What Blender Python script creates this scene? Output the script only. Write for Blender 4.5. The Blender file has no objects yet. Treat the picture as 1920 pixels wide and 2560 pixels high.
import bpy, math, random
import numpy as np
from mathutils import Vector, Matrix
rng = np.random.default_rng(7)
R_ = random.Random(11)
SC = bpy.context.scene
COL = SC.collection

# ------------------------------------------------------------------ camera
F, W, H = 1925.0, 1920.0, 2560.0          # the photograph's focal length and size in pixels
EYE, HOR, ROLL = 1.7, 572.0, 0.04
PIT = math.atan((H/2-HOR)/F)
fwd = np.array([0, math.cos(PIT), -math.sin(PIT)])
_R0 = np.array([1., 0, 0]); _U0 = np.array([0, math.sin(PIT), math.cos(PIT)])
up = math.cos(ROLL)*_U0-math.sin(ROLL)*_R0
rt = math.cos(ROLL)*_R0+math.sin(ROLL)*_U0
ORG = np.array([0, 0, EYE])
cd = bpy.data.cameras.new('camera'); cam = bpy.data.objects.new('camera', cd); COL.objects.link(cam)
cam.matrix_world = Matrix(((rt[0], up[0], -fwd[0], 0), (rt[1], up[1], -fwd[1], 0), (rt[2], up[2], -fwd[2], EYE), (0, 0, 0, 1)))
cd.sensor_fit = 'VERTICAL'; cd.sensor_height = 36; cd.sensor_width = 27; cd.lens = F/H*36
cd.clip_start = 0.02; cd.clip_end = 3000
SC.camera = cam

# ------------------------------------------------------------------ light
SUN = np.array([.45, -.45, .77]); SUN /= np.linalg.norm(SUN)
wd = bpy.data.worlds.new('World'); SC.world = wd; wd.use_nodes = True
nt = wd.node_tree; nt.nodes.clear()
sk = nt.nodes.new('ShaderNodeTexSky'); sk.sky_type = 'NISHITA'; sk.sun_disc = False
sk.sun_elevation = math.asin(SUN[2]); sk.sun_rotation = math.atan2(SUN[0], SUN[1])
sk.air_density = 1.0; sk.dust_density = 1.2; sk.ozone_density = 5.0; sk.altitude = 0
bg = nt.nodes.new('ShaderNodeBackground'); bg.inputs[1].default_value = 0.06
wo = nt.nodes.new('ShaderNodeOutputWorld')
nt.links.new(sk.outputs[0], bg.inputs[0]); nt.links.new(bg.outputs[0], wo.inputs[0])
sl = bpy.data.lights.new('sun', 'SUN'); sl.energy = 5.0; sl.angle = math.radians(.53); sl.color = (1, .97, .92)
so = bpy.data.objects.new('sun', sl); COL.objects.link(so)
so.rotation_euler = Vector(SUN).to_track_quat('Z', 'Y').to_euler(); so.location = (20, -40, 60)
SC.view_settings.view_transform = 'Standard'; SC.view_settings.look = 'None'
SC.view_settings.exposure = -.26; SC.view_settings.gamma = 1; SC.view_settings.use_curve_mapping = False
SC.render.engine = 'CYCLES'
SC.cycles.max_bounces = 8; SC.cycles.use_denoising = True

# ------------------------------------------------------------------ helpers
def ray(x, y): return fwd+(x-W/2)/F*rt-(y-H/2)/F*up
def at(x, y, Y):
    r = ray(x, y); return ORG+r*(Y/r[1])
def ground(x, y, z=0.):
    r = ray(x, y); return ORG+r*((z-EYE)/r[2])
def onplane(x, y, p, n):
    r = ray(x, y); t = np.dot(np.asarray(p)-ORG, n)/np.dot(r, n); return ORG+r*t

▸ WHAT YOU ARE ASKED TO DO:
Give only the number of lines in the material above that hold the word "objects".

▸ SOLVED EXERCISE:
3